Thursday, May 23, 2013

Week 11

Bathroom Integration

This week was spent combining our Kinect interactivity with the bathroom models created by the other team. We began by positioning the player character within the virtual bathroom, which required some scaling and careful positioning. Once this was done, we began implementing our ideas regarding the interaction with the bathroom.

  • Lights: The first, and theoretically easiest, task was to control the lights with the presence of a user. The lights will only turn on if the user is within the room, and the mirror-lights will turn on when the user is near the mirror. The room lights turned out to be more difficult than was initially thought, since the Kinect's range was not large enough to scan the entire room while being able to sense a person leaving the room. Unfortunately this is more of a hardware problem, which is difficult to rectify given the closed nature of the Kinect hardware.
    The mirror lights work quite well, once it was realized that the distance between the mirror and the user was being measured from the corner of the mirror.
  • Temperature: The next interaction was controlling the temperature using our custom-built gesture.
    Since this had already been used to control the size of an object during initial testing, it was quite simple to use it to instead control the height of a rectangular prism in the corner of the shower, to represent the temperature change.
  • Height Control: This ended up being one of the more difficult interactions to create. Although we'd already created a "bench" that would automatically match your knee height, using this to change the toilet and sink heights was more difficult.
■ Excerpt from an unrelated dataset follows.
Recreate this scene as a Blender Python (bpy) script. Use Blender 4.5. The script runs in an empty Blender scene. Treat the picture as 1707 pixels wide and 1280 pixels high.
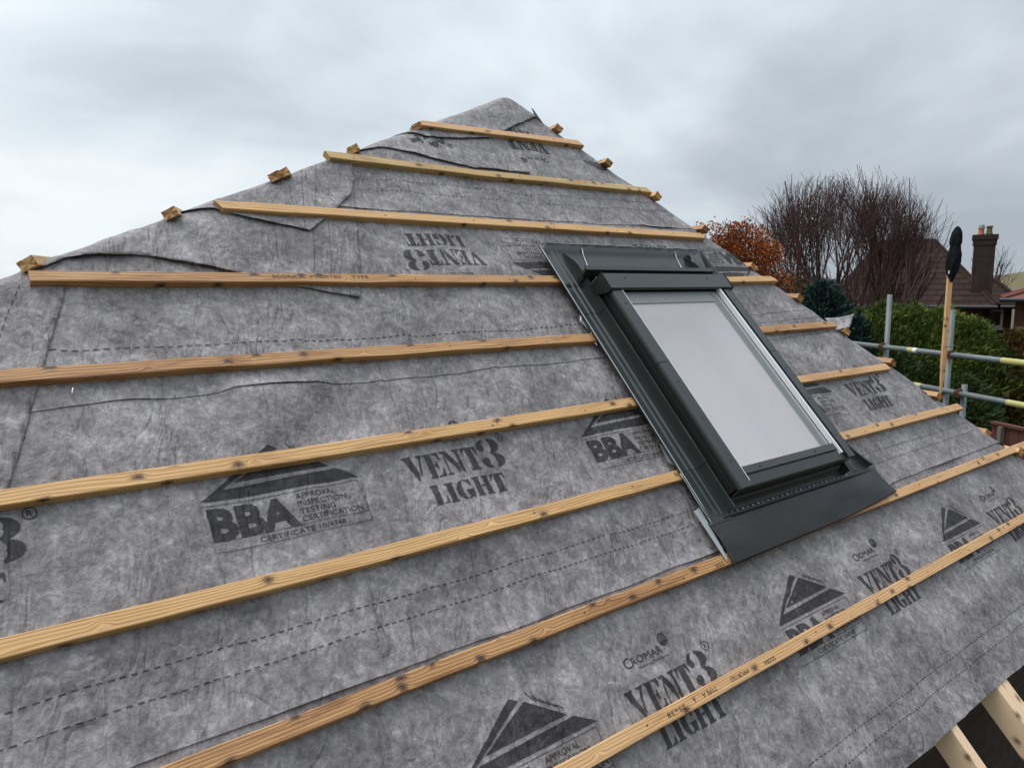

For instance, we didn't want the toilet to constantly move around as you moved, rather it should just match your height once and lock at that position. This took some time to figure out. Another issue was only activating them when the user was close enough. This was to ensure that, for instance, the sink did not suddenly lower itself when a user sits on the toilet.
    There was also the problem of the bench going to extreme positions when the Kinect was unable to track the user, so there are now limits in place for both the bench and the toilet to ensure they maintain reasonable heights regardless of any extraneous input.
  • Fall Detection: One of the interactions we discussed very early on in the project was detecting when someone falls down. This was also a difficult thing to detect, since the Kinect cannot properly sense a person lying down, their limbs are less defined, and their angle to the camera means there are often parts of the body that can't be seen. In testing, the representation of the user would glitch and jump around, meaning our expected check of "Is the waist at the same height as the head?" would not consistently work. We developed a process which gets the general difference between the head and waist over a period of time, so even if the skeleton is glitching and jumping around, it can still detect if the person has fallen over and notify someone automatically.